**GIVEN TASK:** In the data that follows, find the line containing "child(m, 'inner_ivy', 'leaf_dark', t)"; then quote that line and every line after it, exactly, through the last one.
--------------------------------------------------
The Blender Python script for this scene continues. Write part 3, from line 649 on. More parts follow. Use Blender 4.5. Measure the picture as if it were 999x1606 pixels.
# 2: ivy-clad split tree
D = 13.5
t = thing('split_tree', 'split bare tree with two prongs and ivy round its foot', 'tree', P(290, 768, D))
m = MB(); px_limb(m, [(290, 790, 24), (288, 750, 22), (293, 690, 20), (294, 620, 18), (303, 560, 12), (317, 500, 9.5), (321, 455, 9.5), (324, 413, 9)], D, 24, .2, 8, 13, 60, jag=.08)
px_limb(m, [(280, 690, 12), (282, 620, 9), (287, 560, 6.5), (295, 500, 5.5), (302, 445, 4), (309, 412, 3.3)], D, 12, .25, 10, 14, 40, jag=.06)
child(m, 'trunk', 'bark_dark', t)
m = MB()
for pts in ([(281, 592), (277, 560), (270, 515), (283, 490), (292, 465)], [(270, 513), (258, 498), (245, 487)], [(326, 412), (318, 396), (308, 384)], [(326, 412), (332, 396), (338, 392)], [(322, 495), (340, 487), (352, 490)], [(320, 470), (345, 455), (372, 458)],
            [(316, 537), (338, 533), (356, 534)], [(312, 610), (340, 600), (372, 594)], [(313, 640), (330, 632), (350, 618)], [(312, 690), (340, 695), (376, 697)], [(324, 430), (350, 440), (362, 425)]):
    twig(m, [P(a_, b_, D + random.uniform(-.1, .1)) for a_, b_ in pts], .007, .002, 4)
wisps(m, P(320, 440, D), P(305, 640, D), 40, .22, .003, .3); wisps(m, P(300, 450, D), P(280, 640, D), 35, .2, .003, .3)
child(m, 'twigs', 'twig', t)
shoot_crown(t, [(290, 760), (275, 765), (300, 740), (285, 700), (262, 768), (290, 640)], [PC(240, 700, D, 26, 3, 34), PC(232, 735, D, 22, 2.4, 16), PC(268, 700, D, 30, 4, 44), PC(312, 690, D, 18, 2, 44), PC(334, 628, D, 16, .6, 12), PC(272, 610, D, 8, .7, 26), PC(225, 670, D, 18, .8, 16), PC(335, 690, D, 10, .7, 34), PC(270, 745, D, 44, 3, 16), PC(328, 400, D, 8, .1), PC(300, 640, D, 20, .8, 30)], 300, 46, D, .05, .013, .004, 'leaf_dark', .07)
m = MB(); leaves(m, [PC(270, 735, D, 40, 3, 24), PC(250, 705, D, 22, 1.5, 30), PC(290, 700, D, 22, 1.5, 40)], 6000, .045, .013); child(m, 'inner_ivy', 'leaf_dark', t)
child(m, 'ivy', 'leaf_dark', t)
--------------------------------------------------
**REPLY TO THE EXERCISE:**
m = MB(); leaves(m, [PC(270, 735, D, 40, 3, 24), PC(250, 705, D, 22, 1.5, 30), PC(290, 700, D, 22, 1.5, 40)], 6000, .045, .013); child(m, 'inner_ivy', 'leaf_dark', t)
child(m, 'ivy', 'leaf_dark', t)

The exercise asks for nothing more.